Investigating the influences of Fe, Mn and Mo additions on the evolution of microstructure and mechanical performances of Al–Si–Mg cast alloys

Abstract

Understanding the evolution of Fe–containing intermetallic compounds (Fe–IMCs) in Al–Si–Mg alloys is essential for improving the mechanical performances. This paper aims to systemically evaluate the influences of both the single addition of Mn or Mo, and the combined additions of Mn and Mo on the evolution of Fe–IMCs and mechanical performances of Al–Si–Mg cast alloys.
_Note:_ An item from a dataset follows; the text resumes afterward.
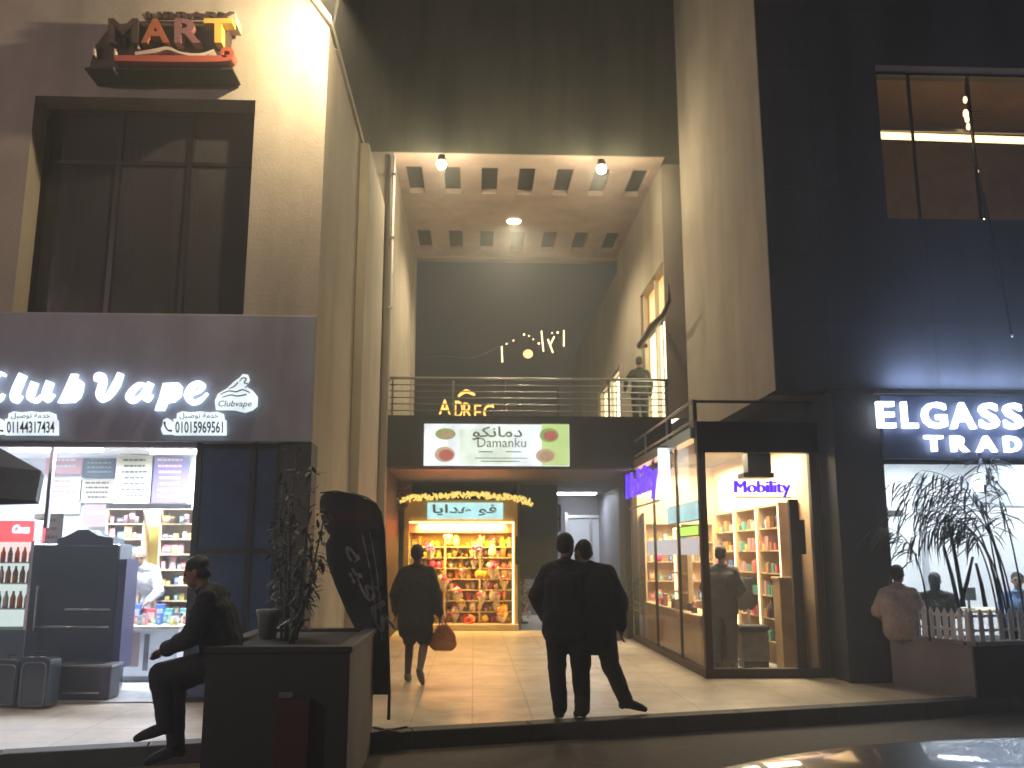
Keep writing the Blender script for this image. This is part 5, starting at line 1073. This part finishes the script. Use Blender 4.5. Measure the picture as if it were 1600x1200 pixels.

Results reveal that the as–cast microstructures of these alloys are primarily composed of Al3M (M means Ti, Zr, or TiZr), α–Al, eutectic Si, Mg2Si, Q–Al5Cu2Mg8Si6, and some irregular Fe–IMCs. It is clear that the morphology and size of Fe–IMCs are significantly affected by the single or combined addition of Mn and Mo. Moderate Mn content facilitates the formation of Chinese script–like α–Al(FeMn)Si phases that are favorable to the mechanical properties. The combined addition of Mn and Mo refines the α–Al(FeMn)Si phases and promotes the formation of Chinese script–like α–Al(FeMnMo)Si phases. Furthermore, as the Mo level increases, β–AlFeSi, π–Al8FeMg3Si6, and α–Al(FeMn)Si disappear successively, which also helps improve the mechanical performances. In this article, maximum hardness, ultimate tensile strength, yield strength and elongation of 87.04 HV, 275.34 MPa, 139.70 MPa, 7.88% are obtained when Fe, Mn and Mo are added at 0.20wt.%, 0.02wt.%, and 0.27wt.%, respectively. The purpose of this work is to provide an efficient method to minimize or even eliminate the adverse effects of Fe–IMCs and thus improve the mechanical performances of Al–Si–Mg cast alloys.